IMO the Quad Cortex actually got a lot of things right for the basic editing experience for an already built preset. It achieved this through a couple of things:
- The touchscreen gives you instant access to any block in your preset since they are all on the same screen. No scrolling involved. Just tap a block and there it is.
- The knob/switches allow for a lot more immediately accessible control. It does take a bit to build a mental map between screen and knob tho.
- The amount of knobs meant that there are few pages to jump between in any given block. So overall less back and forth navigation required.
- The knobs had a good feel to them that was closer to knobs on amps or pedals than what you find on e.g Helix or Fractal. This can be hard to get right. I sold my Helix before they updated the acceleration curves on it, but it required a ton of knob spinning to adjust parameters. Fractal is somewhere in between where it is either a bit sluggish feeling or tends to overshoot the value. Delay/reverb times are the worst offenders when the scale is a ridiculous "a few milliseconds - several seconds".
It's the closest to that amp/pedals workflow I've gotten in a modeler I've used.
The touchscreen fails to react to every other touch. Which is a huge fail. Any potential benefits are completely lost the moment I try to name a patch when saving it, and I have to repeatedly press the N key because it didn't register the first two times.

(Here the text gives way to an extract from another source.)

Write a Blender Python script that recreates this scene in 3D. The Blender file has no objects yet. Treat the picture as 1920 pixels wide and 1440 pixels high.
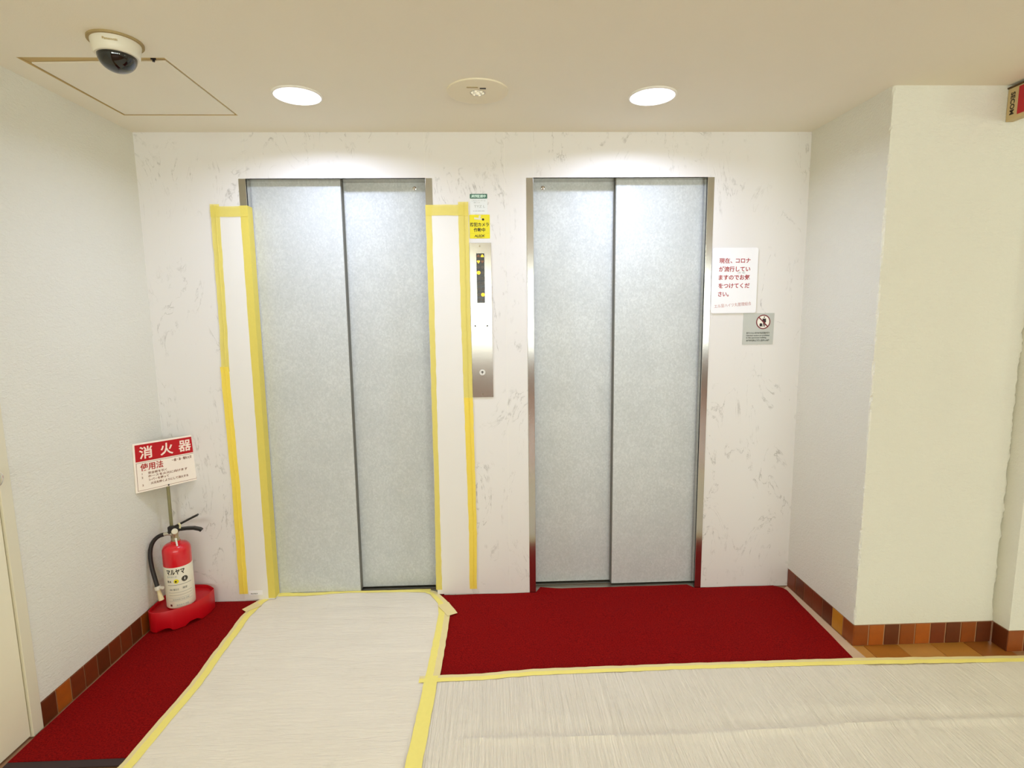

The poo encoders being so far away from the screen causes your eye to have to flit around too much, and visually joining up the knobs on the screen with the right poo encoder, at least for me, I found quite difficult and distracting.
Because their encoders have detents, there are values you cannot access from them. They might be small floating point values, but they matter when comparing to a real amplifier that doesn't have them (not looking at you, Orange Rockerverb MKIII !!)
It might be the closest something has gotten, but it was still so so so so far away.
I think about it like this.... my ideal rig is a 4 channel amp, a row of boosts... a row of delays.... a row of reverbs.... everything with its own dedicated pedal and set of knobs.... all plumbed into an analog switching matrix to bring everything in and out whilst retaining trails. GigRig on acid basically. But the floor space and power requirements for that would be quite off the charts, and it would be noisy at the end of the day too. It may even have a bit of latency due to the build up AD/DA conversion stages.
Breaking that kind of setup down into a multi-effect... you're almost certain to lose some of the immediacy. Because what gives you the immediacy is the fact that the "real thing" has dedicated knobs.... but what you gain from a multi-effect is not having to have tons of power, tons of cables, tons of noise, and tons of floor real estate taken up because you had the temerity to want one pedal to have its mix parameter at 10 o'clock, and the other at noon.
All I'm saying is ... there aren't any right and wrong answers when it comes to UI, UX, and implementation. We've just gotta pick what jives the best with us, and what limitations/obstacles sit the best with us as well.
For me, out of everything I've tried, it is actually the Helix that sits best with me from a UI+UX perspective.
Godamnit that is a lot of nonsense words on a Monday morning. Guhhhhh.